Только это не сбой в системе, не сломанный автомат, не потерявший программу институт – это и есть суть работы системы. В ней и в самом деле все решает первое лицо («по определению… точно, точно…»), его усмотрение, его прихоть. Институт, любой институт, работает, как пишется в бюрократических бумагах, «по согласованию». Чтобы запустить в действие автомат с газированной водой, надо даже не стукнуть по нему кулаком, а попросить разрешения президента. И то, если согласовал один высший чиновник, а другой об этом согласовании ничего не знает, автомат может и не быть запущен в действие. И уж если первое лицо что-то нарушает, если оно задумало запуск серии репрессивных законов, остановить его не могут ни правительство, ни парламент, ни суд, ни пресса. Ни один из спящих институтов, в теории отделенных один от другого системой сдержек и противовесов.
Потому что в такой системе усмотрение первого лица и есть один-единственный институт, который, правда, работает не системно, не автоматически, а как бог на душу положит.
В такой системе тот же импичмент первому лицу невозможен. Скорее, первое лицо само вынесет импичмент. Если понадобится – всей элите, а если сильно понадобится – то и всей нации.
2013 г.
Бремя имперского человека
Как Редьярд Киплинг осознавал «бремя белого человека» («Неси это гордое Бремя —Воюй за чужой покой»), так и президент Российской Федерации несет на себе «бремя имперского человека». Это своего рода миссия. И в этой логике попытка присоединения части «исторической Руси», земель Восточной Украины, к России – вполне возможный сценарий.
А попутно можно решить еще целый ряд задач: мобилизация населения России вокруг идеи защиты русских на Украине, расправа с пятой колонной в стране, формирование образа внешнего (Запад) и внутреннего (либеральный хипстер-интеллигент, креакл, борец за права меньшинств) врага, окончательное утверждение ультраконсервативных ценностей в границах триады графа Уварова в качестве государственной идеологии. К тому же Украина – предмет особого внимания власти. Без нее воображаемая империя – не империя.

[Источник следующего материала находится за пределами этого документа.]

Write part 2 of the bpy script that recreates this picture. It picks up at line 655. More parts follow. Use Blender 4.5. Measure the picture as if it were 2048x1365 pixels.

Права русских по-настоящему, а не так, как на Украине, нарушались в том же Туркменистане. Но никто и не думал вводить туда войска. Потому что, как выразился один коллега, там – газ. И там – китайцы, а это вам не Обама.
Россия – колониальная держава, только колониальная администрация действует избирательно и не суется туда, где ей могут дать по рукам, по пробковой шапке-ушанке. Или по карманам…
Когда в 1968-м вводили в танки в Чехословакию, внешне пеклись о чистоте марксистского учения, а на деле – о единстве империи, в которой официозный марксизм был лишь одной из скреп, как сейчас – официозное православие. Поэтому логика брежневского Политбюро схожа с логикой политбюро нынешнего.
Поэтому столь пугающим кажется трогательное единство элит: ни одного голоса против, гробовое молчание, прерываемое таким подхалимажем по отношению к первому лицу, что даже товарищ Сталин насторожился бы, приостановив свое движение в мягких кавказских сапогах по паркету.